* Stated task:
The answer is a single number: how many lines hold the string "from".

------------------------------------

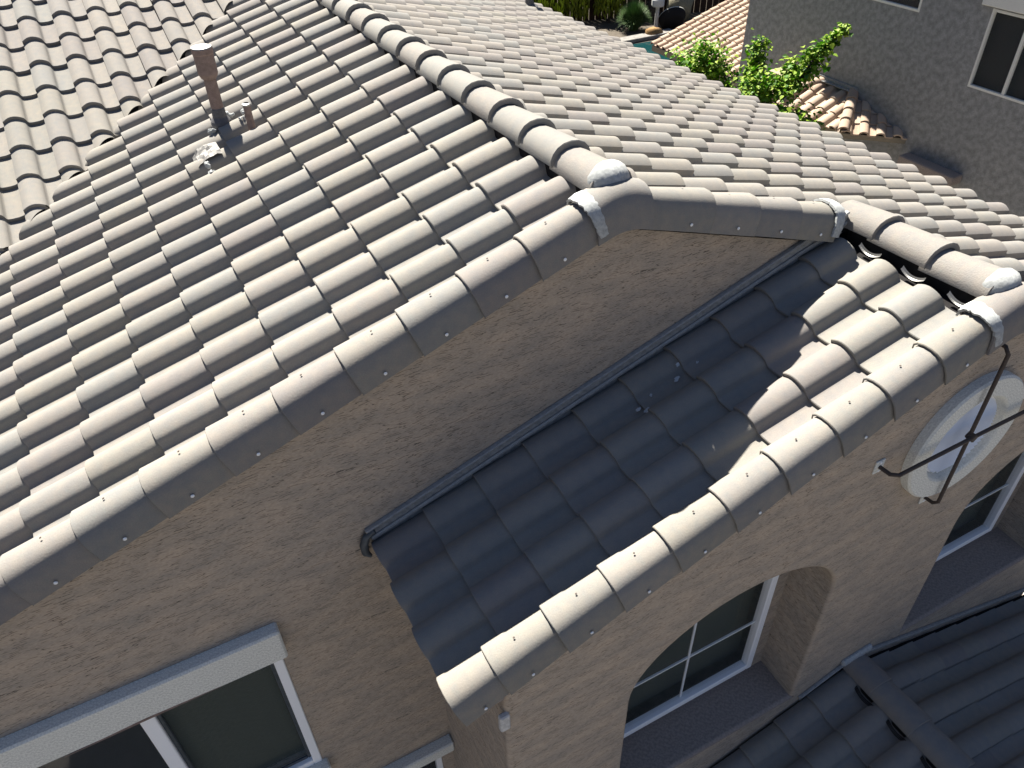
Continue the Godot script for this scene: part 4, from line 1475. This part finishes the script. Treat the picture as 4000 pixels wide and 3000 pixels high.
func build_garden() -> void:
	var g := RandomNumberGenerator.new()
	g.seed = 19
	# climbing tree between the houses: stems rise from the ground, shoots stand up against the grey wall
	var root := Vector3(10.6, GROUND, -9.4)
	var vine := thing("climbing_plant", "bright green leafy climber reaching up between the roof eave and grey wall", "plant", root)
	var tr := MB.new()
	tr.tube([root, root + Vector3(.1, 1.2, .1), root + Vector3(-.1, 2.6, -.2), root + Vector3(0, 3.8, 0)], [.09, .075, .06, .035], 8)
	part("trunk", tr, M.bark, vine)
	# main shoots as polylines; leaves crowd along them
	var hub := root + Vector3(0, 3.6, 0)
	var shoots := [
		[hub, Vector3(10.3, -4.0, -10.2), Vector3(10.2, -3.75, -10.95), .40, 520],
		[hub, Vector3(10.4, -3.65, -9.9), Vector3(10.3, -3.35, -10.5), .30, 360],
		[hub, Vector3(10.5, -3.7, -9.1), Vector3(10.7, -2.95, -9.2), .17, 240],
		[hub, Vector3(10.4, -3.8, -8.9), Vector3(10.4, -3.6, -8.4), .34, 420],
		[hub, Vector3(10.6, -3.6, -8.2), Vector3(10.8, -3.1, -8.25), .17, 200],
		[hub, Vector3(10.5, -3.5, -7.9), Vector3(10.9, -2.75, -7.75), .20, 260],
		[Vector3(10.5, -3.5, -7.9), Vector3(10.8, -2.8, -7.7), Vector3(11.1, -2.32, -7.45), .12, 130],
		[hub, Vector3(10.3, -4.05, -8.0), Vector3(10.5, -4.05, -7.25), .28, 330],
		[hub, Vector3(10.2, -4.3, -9.2), Vector3(10.2, -4.3, -8.2), .40, 420],
		[hub, Vector3(10.1, -4.5, -10.2), Vector3(10.1, -4.5, -9.4), .40, 320],
	]
	var stems := MB.new()
	var lv := MB.new()
	for s in shoots:
		stems.tube([s[0], s[1], s[2]], [.022, .014, .005], 6)
		for i in int(s[4] * 2.1):
			var t := g.randf()
			var a: Vector3 = s[0].lerp(s[1], t)
			var c: Vector3 = s[1].lerp(s[2], t)
			var p := a.lerp(c, clamp(t * 1.25, 0.0, 1.0))
			if g.randf() < .75:
				p = s[1].lerp(s[2], g.randf())
			var off: Vector3 = Vector3(g.randfn(), g.randfn(), g.randfn()) * (s[3] * .55)
			p += off
			var dir := Vector3(g.randf_range(-1, .6), g.randf_range(-.8, .3), g.randf_range(-1, 1)).normalized()
			var side := dir.cross(Vector3(g.randf_range(-.5, .5), 1, g.randf_range(-.5, .5))).normalized()
			var k := g.randf()
			var col := Color(.12, .215, .018).lerp(Color(.23, .31, .034), k)
			if g.randf() < .18:
				col = Color(.075, .165, .03)
			lv.col = col
			var ln := g.randf_range(.065, .125)
			leaf(lv, p, dir, side, ln, ln * .9)
	part("branch", stems, M.bark, vine)
	var lo := part("leaves", lv, leaf_mat(.16, .30, .03), vine)
	lo.set_meta("kind", "stuff")

	# timber fence behind the yard
	var f0 := Vector3(12.0, GROUND, -31.9)
	var f1 := Vector3(31.0, GROUND, -25.4)
	var fence := thing("garden_fence", "tall dark brown board fence behind the yard plants", "fence", f0)
	var fd := (f1 - f0).normalized()
	var fn := Vector3.UP.cross(fd)
	var cnt := int((f1 - f0).length() / .30)
	for i in cnt:
		var b := MB.new()
		var h := 2.3 + g.randf_range(-.03, .03)
		b.box(f0 + fd * (i * .30 + .15) + Vector3(0, h * .5, 0) + fn * g.randf_range(-.01, .01), Vector3(.285, h, .03), Basis(fd, Vector3.UP, fn), .004)
		part("board", b, M.fence, fence)
	# ringed palm trunks
	for q in [[Vector3(21.6, GROUND, -27.6), "ringed dark palm trunk behind the white lamp post"], [Vector3(23.4, GROUND, -28.2), "ringed dark palm trunk between the lamp post and pale boulder"]]:
		var p := thing("palm_tree", q[1], "palm tree", q[0])
		var pf := []
		var h := 0.0
		while h < 9.0:
			pf.append(Vector2(.20, h)); pf.append(Vector2(.245, h + .05)); pf.append(Vector2(.205, h + .13))
			h += .13
		var b := MB.new()
		b.lathe(q[0], pf, 14)
		part("trunk", b, M.bark, p)
		var cr := MB.new()
		for i in 26:
			var a := TAU * i / 26.0 + g.randf() * .2
			var tilt := g.randf_range(-.5, .9)
			var d := Vector3(cos(a), 0, sin(a))
			var prev: Vector3 = q[0] + Vector3(0, 9.0, 0)
			for sgm in 8:
				var t := (sgm + 1) / 8.0
				var nx: Vector3 = q[0] + Vector3(0, 9.0, 0) + d * 2.4 * t + Vector3(0, tilt * 1.8 * t - 2.4 * t * t, 0)
				var sd := Vector3(-d.z, 0, d.x)
				for e in [-1.0, 1.0]:
					cr.col = Color(.05, .09, .02)
					for kq in 3:
						var pp := prev.lerp(nx, kq / 3.0)
						cr.flat(pp, pp + d * .05, pp + sd * e * .55 * (1.1 - t * .7) + d * .18 + Vector3(0, -.2, 0), Vector3.UP)
				prev = nx
		var co := part("crown", cr, leaf_mat(.05, .09, .02), p)
		co.set_meta("kind", "stuff")
	# weeping yellow-green shrubs in front of the fence
	for q in [[Vector3(16.9, GROUND, -29.5), 1.5, 1.1, "yellow green weeping shrub at the left end of the fence"], [Vector3(18.4, GROUND, -29.1), 1.6, .7, "narrow yellow green weeping shrub in the middle of the fence"], [Vector3(19.9, GROUND, -28.5), 1.7, .7, "yellow green weeping shrub behind the round grass clump"]]:
		var sh := thing("weeping_shrub", q[3], "shrub", q[0])
		var b := MB.new()
		b.tube([q[0], q[0] + Vector3(.05, .7, 0), q[0] + Vector3(0, 1.3, 0)], [.07, .05, .03], 7)
		part("trunk", b, M.bark, sh)
		b = MB.new()
		for i in 520:
			var a := g.randf() * TAU
			var rr: float = sqrt(g.randf()) * q[2]
			var hh: float = q[1] * g.randf_range(.45, 1.15) - rr * .4
			var pp: Vector3 = q[0] + Vector3(cos(a) * rr, hh, sin(a) * rr)
			b.col = Color(.15, .18, .012).lerp(Color(.07, .09, .012), g.randf())
			leaf(b, pp, Vector3(g.randf_range(-.3, .3), -1, g.randf_range(-.3, .3)).normalized(), Vector3(cos(a * 3), 0, sin(a * 3)), g.randf_range(.18, .36), .09)
		var o := part("foliage", b, leaf_mat(.2, .24, .02), sh)
		o.set_meta("kind", "stuff")
	# round clump of ornamental grass
	var gp := Vector3(20.1, GROUND, -26.8)
	var gc := thing("grass_clump", "round dark green clump of ornamental grass by the pool edge", "ornamental grass", gp)
	var gb := MB.new()
	for i in 1500:
		var a := g.randf() * TAU
		var e := asin(sqrt(g.randf()))
		var d := Vector3(cos(a) * sin(e), cos(e), sin(a) * sin(e))
		var base := gp + Vector3(d.x, 0, d.z) * .15
		var tip := gp + Vector3(d.x * .95, .15 + d.y * 1.1, d.z * .95) * g.randf_range(.75, 1.0)
		tip.y = GROUND + .12 + d.y * 1.25 * g.randf_range(.8, 1.0)
		tip.x = gp.x + d.x * .9
		tip.z = gp.z + d.z * .9
		var md := base.lerp(tip, .55) + Vector3(0, .22, 0)
		var sd := d.cross(Vector3.UP).normalized() * .012
		gb.col = Color(.032, .07, .026).lerp(Color(.075, .125, .04), g.randf())
		gb.flat(base - sd, base + sd, md, Vector3.UP)
		gb.flat(md - sd, md + sd, tip, Vector3.UP)
		gb.flat(base + sd, md + sd, md - sd, Vector3.UP)
	var go := part("blades", gb, leaf_mat(.07, .13, .045), gc)
	go.set_meta("kind", "stuff")
	# pale boulder
	boulder("boulder", "large pale green grey rounded boulder beside the tiled wing", "boulder", Vector3(22.9, GROUND + .55, -27.2), Vector3(.62, .95, .62), M.stone, 3)
	boulder("rock", "small orange brown rock at the pool edge", "rock", Vector3(20.3, GROUND + .15, -25.55), Vector3(.42, .22, .30), M.rock, 8)
	# white lamp post
	var lp := Vector3(21.1, GROUND, -26.45)
	var lamp := thing("garden_lamp", "white drum topped garden post in front of the palm trunk", "garden lamp", lp)
	var b := MB.new()
	b.lathe(lp, [Vector2(.09, 0), Vector2(.085, .95)], 14)
	part("post", b, M.white, lamp)
	b = MB.new()
	b.lathe(lp, [Vector2(.0, .93), Vector2(.26, .95), Vector2(.28, 1.0), Vector2(.28, 1.22), Vector2(.25, 1.27), Vector2(0, 1.30)], 20)
	part("drum", b, M.white, lamp)
	# dark bowl with a pale rim, tipped on its side
	var bp := Vector3(21.75, GROUND, -26.2)
	var bowl := thing("garden_bowl", "large dark tilted bowl with a thin pale rim under the boulder", "garden bowl", bp)
	b = MB.new()
	var ax := Vector3(.25, .55, -.75).normalized()
	b.lathe(bp + Vector3(0, .45, 0), [Vector2(.62, .0), Vector2(.58, -.14), Vector2(.45, -.30), Vector2(.2, -.40), Vector2(0, -.42)], 24, ax)
	b.lathe(bp + Vector3(0, .45, 0), [Vector2(.0, -.36), Vector2(.3, -.30), Vector2(.50, -.14), Vector2(.57, .0)], 24, ax)
	part("shell", b, M.dark, bowl)
	b = MB.new()
	b.lathe(bp + Vector3(0, .45, 0), [Vector2(.57, .0), Vector2(.575, .03), Vector2(.615, .03), Vector2(.625, .0)], 24, ax)
	part("rim", b, M.trim, bowl)
	# pool
	var po := MB.new()
	po.quad(Vector3(15.0, GROUND + .02, -25.3), Vector3(20.9, GROUND + .02, -24.9), Vector3(20.9, GROUND + .02, -20.2), Vector3(15.0, GROUND + .02, -20.2), Vector3.UP)
	struct("pool_water", po, M.water)
	var cp := MB.new()
	cp.span(Vector3(14.6, GROUND, -25.75), Vector3(21.3, GROUND + .16, -25.2), .02)
	cp.span(Vector3(20.9, GROUND, -25.2), Vector3(21.3, GROUND + .16, -20.0), .02)
	struct("pool_coping", cp, M.concrete)

func boulder(called: String, label: String, cat: String, c: Vector3, r: Vector3, mt: Material, sd: int) -> void:
	var o := thing(called, label, cat, Vector3(c.x, GROUND, c.z))
	var f := FastNoiseLite.new()
	f.seed = sd
	f.frequency = 1.1
	var b := MB.new()
	var pt := func(i: int, j: int) -> Vector3:
		var th := PI * i / 14.0
		var ph := TAU * (j % 22) / 22.0
		var d := Vector3(sin(th) * cos(ph), cos(th), sin(th) * sin(ph))
		return c + d * r * (1.0 + .28 * f.get_noise_3d(d.x, d.y, d.z) + .10 * f.get_noise_3d(d.x * 3, d.y * 3, d.z * 3))
	for i in 14:
		for j in 22:
			var a: Vector3 = pt.call(i, j)
			var e: Vector3 = pt.call(i, j + 1)
			var g: Vector3 = pt.call(i + 1, j + 1)
			var h: Vector3 = pt.call(i + 1, j)
			b.squad(a, e, g, h, (a - c).normalized(), (e - c).normalized(), (g - c).normalized(), (h - c).normalized())
	part("stone", b, mt, o)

------------------------------------

* Exercise answer:
2